Investing under $1000, especially with commission-free trades, is a good way to learn the basics mechanics of stock trading.

013a|6 years ago

"Investing" and "Stock Trading" are incompatible in the same sentence, unless combined with a phrase like "does not involve".

You can buy and hold, or "Invest", on any platform which, in my opinion, has to meet three minimum requirements: It should offer commission-free trading on a variety of low-cost index funds, it should offer a variety of investment account types (at minimum, taxed accounts, Traditional IRAs, and Roth IRAs), and it should be stable.

Robinhood only meets one of these three criteria. There are dozens of other brokerages out there which do meet all of these criteria: TDAmeritrade, Schwab, Vanguard, and Chase are four great ones.

Robinhood is on the same level as a betting app for sports; so, fine; use it if that's what you want. But do not even mention the word "Invest" in the same sentence as Robinhood; its grossly irresponsible.

zigzaggy|6 years ago

I agree, this is how I started. It was well worth a couple hundred dollars in losses 2 years ago to learn the fundamentals. I considered it the cost of learning that I've more than recovered.

Now I have a much larger account, and I'm trading / investing with a much lower risk profile, because of what I learned on my >$1000 account. I consider that the exact opposite of wasting time.

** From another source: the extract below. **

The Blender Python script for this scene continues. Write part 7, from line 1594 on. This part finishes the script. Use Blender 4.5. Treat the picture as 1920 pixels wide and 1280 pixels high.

JumpCrisscross|6 years ago

> Investing under $1000, especially with commission-free trades, is a good way to learn the basics mechanics of stock trading

Individual investors are at a huge disadvantage when it comes to intraday trading.

For everything other than a child's hobby account, intended to teach emotional stability through gains and losses, a <$1,000 stock-trading account is value destroying.

tedunangst|6 years ago

A free paper trading account seems more useful for that.

hoffs|6 years ago

No it doesn't. You can have as little as few hundred dollars.